Why George Santos Won’t Resign
In a world where norms and codes of conduct mattered, George Santos’s would be an open and shut case. But as long as he remains useful to the narrow Republican House majority, the chronically dishonest congressman likely isn’t going anywhere.

Representative George Santos leaves a meeting of the House Republican Conference at the Capitol Hill Club on January 25, 2023. (Tom Williams / CQ-Roll Call, Inc via Getty Images)
Last November, a thirty-four-year-old Republican from Queens who currently identifies himself as George Santos was elected to represent New York’s third congressional district. Beyond these somewhat rudimentary facts, however, the objective reality of “George Santos” has become increasingly difficult to discern. Indeed, the millennial human being — who has also gone by the monikers Anthony Santos, George Devolder, Anthony Zabrovsky, and George Anthony Santos-Devolder — appears to have premised his entire public-facing identity on a series of falsehoods and fabrications so brazen and audacious that they make even a seasoned bullshit artist like Donald Trump look like Jim Carrey in Liar, Liar.

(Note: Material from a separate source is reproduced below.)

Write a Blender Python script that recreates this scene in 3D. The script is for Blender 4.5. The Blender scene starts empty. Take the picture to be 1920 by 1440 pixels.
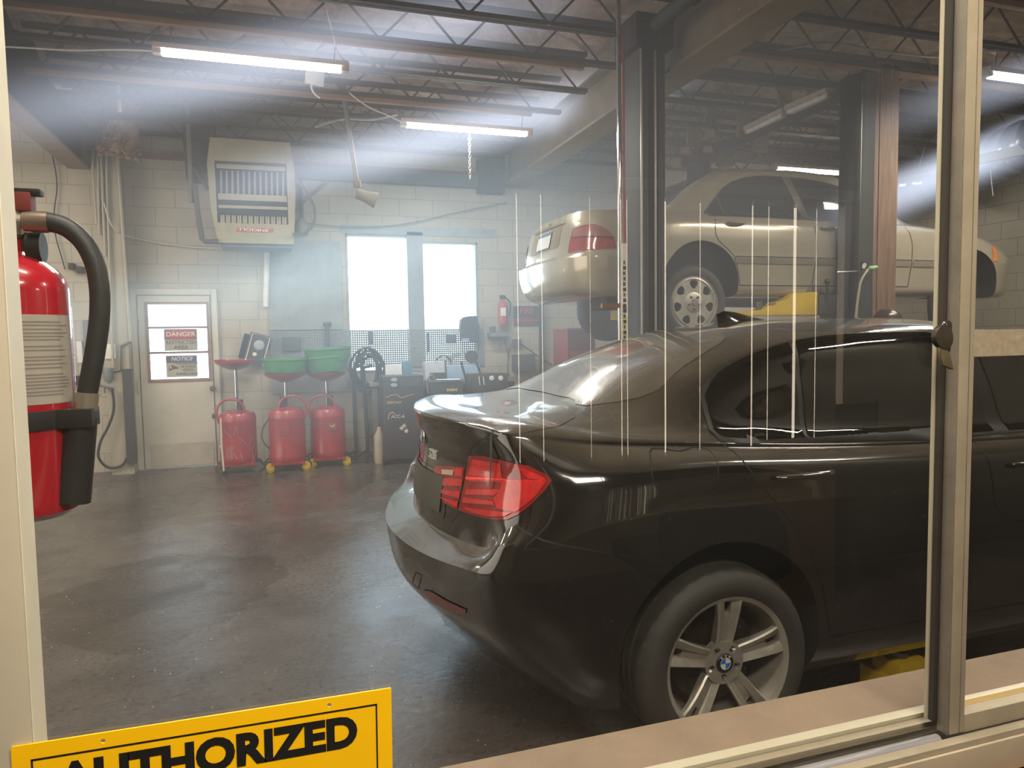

To even call Santos a liar, in fact, risks understating the case. Politicians lie all the time, but their rhetorical contrivances usually have to do with things like the size of the federal deficit or how they once voted on a bill that no one remembers. What Santos does belongs to an entirely different, and altogether more postmodern, order of dishonesty and is less about stretching or bending the truth than pulling it straight from the ether.
During his failed 2019 bid for Congress, his official bio claimed he had attended the Horace Mann School, a bougie preparatory academy in the Bronx but had to drop out his senior year because his “parents fell on hard times, which was something that would later become known as the depression of 2008.” Staff at the school can find no record of his attendance, nor can Baruch College — from which he initially said he had obtained a degree in economics and finance some thirteen years ago.